• _What needs to be done_: Your task is to transcribe all of the data below exactly, omitting the images.

• _Information provided_:
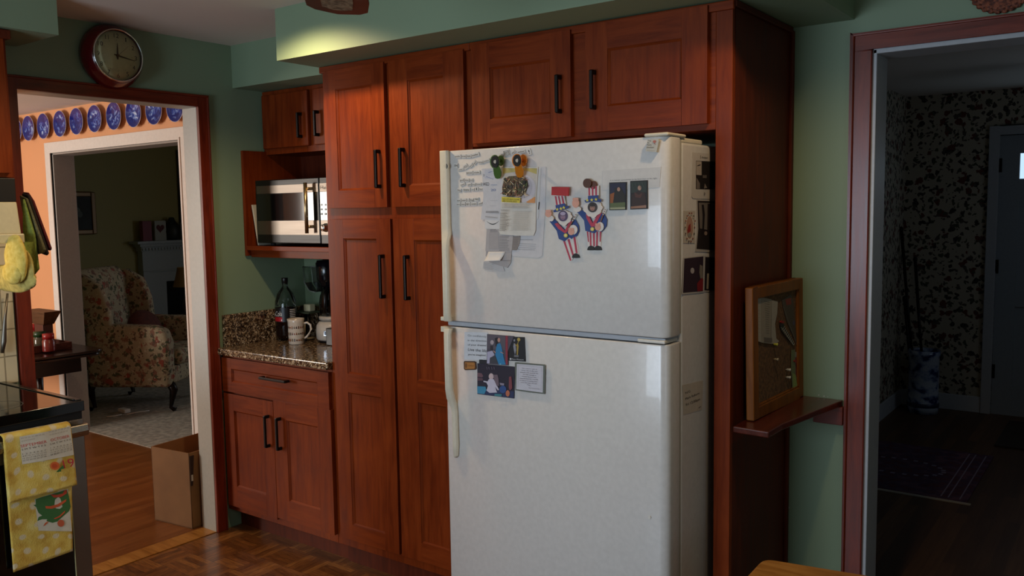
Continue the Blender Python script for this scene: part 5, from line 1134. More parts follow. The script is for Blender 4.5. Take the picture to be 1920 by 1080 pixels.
# console table at the left
tb = thing('console_table', 'dark wood side table with a rounded top corner against the orange wall', 'table', (-2.6, .2, 0))
mb = MB(); c4 = [(-3.3, -.06), (-1.86, -.06), (-1.86, .42), (-3.3, .42)]
pts = rounded(c4, .09, 8); dk = wood('dark_table_wood', '#170a06', '#26120b', '#331a10', 'x', rough=.22, coat=.4)
mb.prism([(p.x, p.y, .672) for p in pts], (0, 0, .016)); mb.prism([(p.x*1.0, p.y, .650) for p in rounded([(-3.29, -.05), (-1.868, -.05), (-1.868, .41), (-3.29, .41)], .09, 8)], (0, 0, .016)); mb.build('tabletop', dk, tb, bevel=.004, seg=3)
MB().box(-3.2, -2.08, .0, .36, .525, .648).build('apron', dk, tb, bevel=.003)
for x, y in ((-3.15, .03), (-2.62, .03), (-3.15, .33), (-2.62, .33)): MB().tube([(x, y, .527), (x, y, .3), (x, y, .0)], [.028, .022, .016], 12).build('leg', dk, tb)
tr = thing('serving_tray', 'dark wooden tray holding jars on the side table', 'tray', (-2.2, .16, .688))
mb = MB(); mb.box(-2.5, -2.065, .02, .30, .689, .697); mb.box(-2.5, -2.065, .02, .028, .697, .735); mb.box(-2.5, -2.065, .292, .30, .697, .735); mb.box(-2.5, -2.492, .028, .292, .697, .735); mb.box(-2.073, -2.065, .028, .292, .697, .735); mb.build('box', wood('tray_wood', '#3a211a', '#523028', '#633c32', 'x', rough=.35), tr, bevel=.002)
def jar(px, z0, z1, r, y, bm_, lm, lab):
    x = at(px, 640, 'y', y).x; t = thing('jar', lab, 'jar', (x, y, z0), group='jars on the tray')
    MB().lathe([(0, 0), (r*.95, 0), (r, .006), (r, (z1-z0)*.6), (r*.8, (z1-z0)*.68), (r*.8, (z1-z0)*.7)], (x, y, z0), 24).build('body', bm_, t)
    MB().lathe([(r*.8, (z1-z0)*.7), (r*.9, (z1-z0)*.7), (r*.9, (z1-z0)), (0, (z1-z0))], (x, y, z0), 24).build('lid', lm, t)
jar(91, .698, .812, .038, .13, pm('#6c2420', .25), pm('#8c1c1c', .35), 'red jar with a red lid at the tray\'s right end')
jar(75, .698, .808, .042, .16, pm('#4a4638', .12), pm('#1c3a1c', .35), 'dark glass jar with a green lid, left of the red jar')
jar(66, .698, .835, .030, .235, pm('#7c2c28', .3), pm('#a01c1c', .35), 'taller red jar behind the green-lidded jar')
nh = thing('napkin_holder', 'flared brown wooden holder standing behind the jars', 'holder', (-2.33, .27, .698))
mb = MB(); z0, z1 = .84, .935
mb.hexa([(-2.42, .22, z0), (-2.27, .22, z0), (-2.27, .29, z0), (-2.42, .29, z0)], [(-2.47, .18, z1), (-2.16, .18, z1), (-2.16, .29, z1), (-2.47, .29, z1)]); mb.build('flared_top', wood('walnut_brown', '#4c3626', '#6a4e38', '#7a5a40', 'x', rough=.5), nh, bevel=.002)
MB().box(-2.40, -2.28, .22, .286, .699, .84).build('base', pm('#4c2418', .5), nh, bevel=.002)
# cardboard box
A_, B_ = Vector((-.415, -.150)), Vector((-.135, -.118)); nv = Vector((-(B_-A_).y, (B_-A_).x)).normalized()*.34; hb = .385
bx = thing('cardboard_box', 'open brown cardboard box on the oak floor just inside the left doorway', 'box', ((A_.x+B_.x)/2, .03, 0))
def wallq(mb, p, q_, t, z0, z1, zz1=None):
    d = (q_-p).normalized(); n_ = Vector((-d.y, d.x))*t; mb.hexa([(p.x, p.y, z0), (q_.x, q_.y, z0), (q_.x+n_.x, q_.y+n_.y, z0), (p.x+n_.x, p.y+n_.y, z0)], [(p.x, p.y, z1), (q_.x, q_.y, zz1 or z1), (q_.x+n_.x, q_.y+n_.y, zz1 or z1), (p.x+n_.x, p.y+n_.y, z1)])
mb = MB(); C_b, D_b = B_+nv, A_+nv
for p, q_ in ((A_, B_), (B_, C_b), (C_b, D_b), (D_b, A_)): wallq(mb, p, q_, .004, .002, hb)
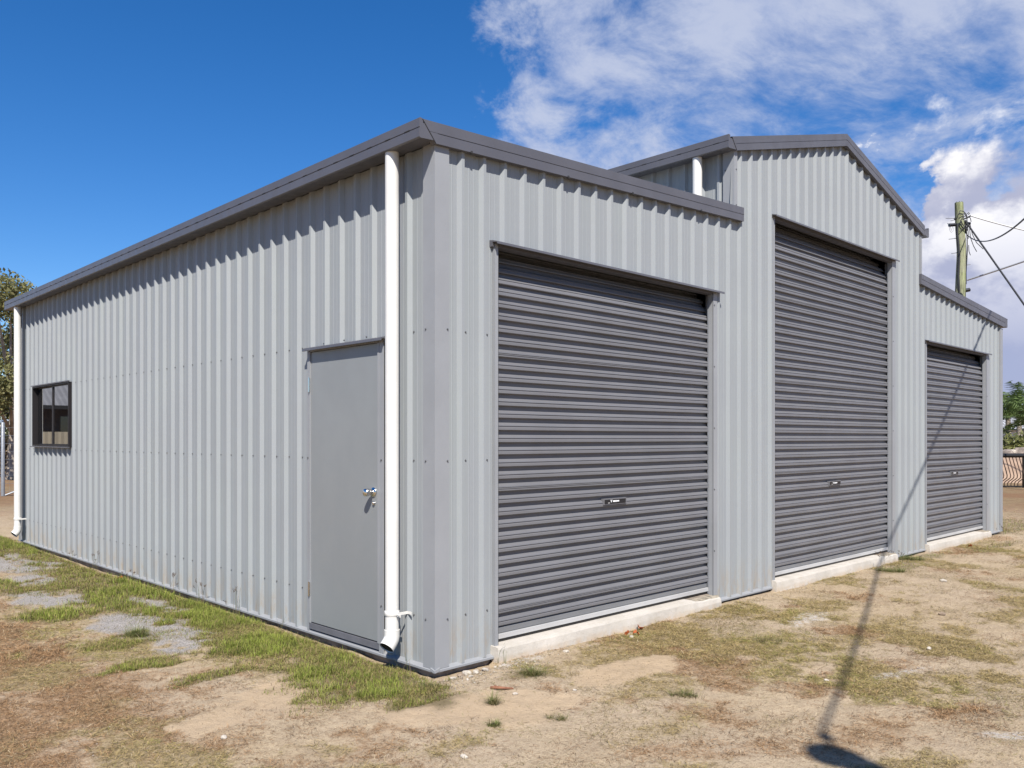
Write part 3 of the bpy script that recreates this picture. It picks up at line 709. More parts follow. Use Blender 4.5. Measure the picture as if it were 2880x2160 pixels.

• _Solved exercise_:
Continue the Blender Python script for this scene: part 5, from line 1134. More parts follow. The script is for Blender 4.5. Take the picture to be 1920 by 1080 pixels.
# console table at the left
tb = thing('console_table', 'dark wood side table with a rounded top corner against the orange wall', 'table', (-2.6, .2, 0))
mb = MB(); c4 = [(-3.3, -.06), (-1.86, -.06), (-1.86, .42), (-3.3, .42)]
pts = rounded(c4, .09, 8); dk = wood('dark_table_wood', '#170a06', '#26120b', '#331a10', 'x', rough=.22, coat=.4)
mb.prism([(p.x, p.y, .672) for p in pts], (0, 0, .016)); mb.prism([(p.x*1.0, p.y, .650) for p in rounded([(-3.29, -.05), (-1.868, -.05), (-1.868, .41), (-3.29, .41)], .09, 8)], (0, 0, .016)); mb.build('tabletop', dk, tb, bevel=.004, seg=3)
MB().box(-3.2, -2.08, .0, .36, .525, .648).build('apron', dk, tb, bevel=.003)
for x, y in ((-3.15, .03), (-2.62, .03), (-3.15, .33), (-2.62, .33)): MB().tube([(x, y, .527), (x, y, .3), (x, y, .0)], [.028, .022, .016], 12).build('leg', dk, tb)
tr = thing('serving_tray', 'dark wooden tray holding jars on the side table', 'tray', (-2.2, .16, .688))
mb = MB(); mb.box(-2.5, -2.065, .02, .30, .689, .697); mb.box(-2.5, -2.065, .02, .028, .697, .735); mb.box(-2.5, -2.065, .292, .30, .697, .735); mb.box(-2.5, -2.492, .028, .292, .697, .735); mb.box(-2.073, -2.065, .028, .292, .697, .735); mb.build('box', wood('tray_wood', '#3a211a', '#523028', '#633c32', 'x', rough=.35), tr, bevel=.002)
def jar(px, z0, z1, r, y, bm_, lm, lab):
    x = at(px, 640, 'y', y).x; t = thing('jar', lab, 'jar', (x, y, z0), group='jars on the tray')
    MB().lathe([(0, 0), (r*.95, 0), (r, .006), (r, (z1-z0)*.6), (r*.8, (z1-z0)*.68), (r*.8, (z1-z0)*.7)], (x, y, z0), 24).build('body', bm_, t)
    MB().lathe([(r*.8, (z1-z0)*.7), (r*.9, (z1-z0)*.7), (r*.9, (z1-z0)), (0, (z1-z0))], (x, y, z0), 24).build('lid', lm, t)
jar(91, .698, .812, .038, .13, pm('#6c2420', .25), pm('#8c1c1c', .35), 'red jar with a red lid at the tray\'s right end')
jar(75, .698, .808, .042, .16, pm('#4a4638', .12), pm('#1c3a1c', .35), 'dark glass jar with a green lid, left of the red jar')
jar(66, .698, .835, .030, .235, pm('#7c2c28', .3), pm('#a01c1c', .35), 'taller red jar behind the green-lidded jar')
nh = thing('napkin_holder', 'flared brown wooden holder standing behind the jars', 'holder', (-2.33, .27, .698))
mb = MB(); z0, z1 = .84, .935
mb.hexa([(-2.42, .22, z0), (-2.27, .22, z0), (-2.27, .29, z0), (-2.42, .29, z0)], [(-2.47, .18, z1), (-2.16, .18, z1), (-2.16, .29, z1), (-2.47, .29, z1)]); mb.build('flared_top', wood('walnut_brown', '#4c3626', '#6a4e38', '#7a5a40', 'x', rough=.5), nh, bevel=.002)
MB().box(-2.40, -2.28, .22, .286, .699, .84).build('base', pm('#4c2418', .5), nh, bevel=.002)
# cardboard box
A_, B_ = Vector((-.415, -.150)), Vector((-.135, -.118)); nv = Vector((-(B_-A_).y, (B_-A_).x)).normalized()*.34; hb = .385
bx = thing('cardboard_box', 'open brown cardboard box on the oak floor just inside the left doorway', 'box', ((A_.x+B_.x)/2, .03, 0))
def wallq(mb, p, q_, t, z0, z1, zz1=None):
    d = (q_-p).normalized(); n_ = Vector((-d.y, d.x))*t; mb.hexa([(p.x, p.y, z0), (q_.x, q_.y, z0), (q_.x+n_.x, q_.y+n_.y, z0), (p.x+n_.x, p.y+n_.y, z0)], [(p.x, p.y, z1), (q_.x, q_.y, zz1 or z1), (q_.x+n_.x, q_.y+n_.y, zz1 or z1), (p.x+n_.x, p.y+n_.y, z1)])
mb = MB(); C_b, D_b = B_+nv, A_+nv
for p, q_ in ((A_, B_), (B_, C_b), (C_b, D_b), (D_b, A_)): wallq(mb, p, q_, .004, .002, hb)
Write part 3 of the bpy script that recreates this picture. It picks up at line 709. More parts follow. Use Blender 4.5. Measure the picture as if it were 2880x2160 pixels.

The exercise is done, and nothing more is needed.